Rumeli’den gelen haklı Meşrutiyet talepleri karşısında Sultan, en yakınları ve yıllarca birlikte çalıştığı Said, Kamil ve Memduh Paşalar ile dönemin Bakanlar Kurulu’nu görevlendirip çözüm bulmalarını istedi. Sabahlara kadar boş konuşan ve Rumeli’den gelen telgrafları okumakla meşgul olan bu heyet bir çözüm üretemedi. Sonuçta Meşrutiyet’in yeniden ilanı sorumluluğunu Sultan tek başına almak zorunda kaldı.Ardından diğer hadiseler gelişti. Sultan II. Abdülhamid’in nasıl yalnız bırakıldığını söz konusu paşaların birbirlerini suçlayıcı hatıralarından anlamak mümkündür.

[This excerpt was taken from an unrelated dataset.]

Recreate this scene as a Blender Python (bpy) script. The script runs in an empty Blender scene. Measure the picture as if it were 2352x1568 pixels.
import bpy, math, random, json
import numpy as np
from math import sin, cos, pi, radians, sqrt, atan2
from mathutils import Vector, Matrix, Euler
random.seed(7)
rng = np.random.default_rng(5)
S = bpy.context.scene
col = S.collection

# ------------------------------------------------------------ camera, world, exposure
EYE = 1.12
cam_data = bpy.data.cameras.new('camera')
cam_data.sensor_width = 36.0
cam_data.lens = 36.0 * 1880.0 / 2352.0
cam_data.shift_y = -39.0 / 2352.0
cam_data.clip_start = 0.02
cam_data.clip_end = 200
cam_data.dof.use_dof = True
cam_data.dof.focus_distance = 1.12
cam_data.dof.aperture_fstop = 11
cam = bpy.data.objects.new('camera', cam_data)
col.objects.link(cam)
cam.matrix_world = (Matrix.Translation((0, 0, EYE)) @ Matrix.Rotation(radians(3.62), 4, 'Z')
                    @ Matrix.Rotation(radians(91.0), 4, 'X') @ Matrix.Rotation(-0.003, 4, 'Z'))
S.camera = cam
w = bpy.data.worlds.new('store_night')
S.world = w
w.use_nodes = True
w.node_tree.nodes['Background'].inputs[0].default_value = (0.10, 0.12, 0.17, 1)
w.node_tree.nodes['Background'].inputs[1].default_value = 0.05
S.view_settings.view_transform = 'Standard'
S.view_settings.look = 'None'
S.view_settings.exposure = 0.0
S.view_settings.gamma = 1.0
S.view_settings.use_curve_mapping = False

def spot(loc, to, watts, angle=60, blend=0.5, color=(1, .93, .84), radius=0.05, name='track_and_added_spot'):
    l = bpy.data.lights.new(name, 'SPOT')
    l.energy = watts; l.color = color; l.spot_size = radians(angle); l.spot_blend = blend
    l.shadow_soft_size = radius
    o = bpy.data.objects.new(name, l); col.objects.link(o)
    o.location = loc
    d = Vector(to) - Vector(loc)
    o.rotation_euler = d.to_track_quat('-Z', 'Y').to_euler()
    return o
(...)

Osmanlı İmparatorluğu gibi büyük bir devletin saltanat değişimi ile Sudan’daki darbe girişimini mukayese etmek doğru olmasa da en azından Sultan’ın tahttan indirildiği ve el Burhan’ın darbe yaptığı 13 Nisan tarihi, bir benzetme, daha doğrusu hatırlatma yapmaya imkan vermektedir.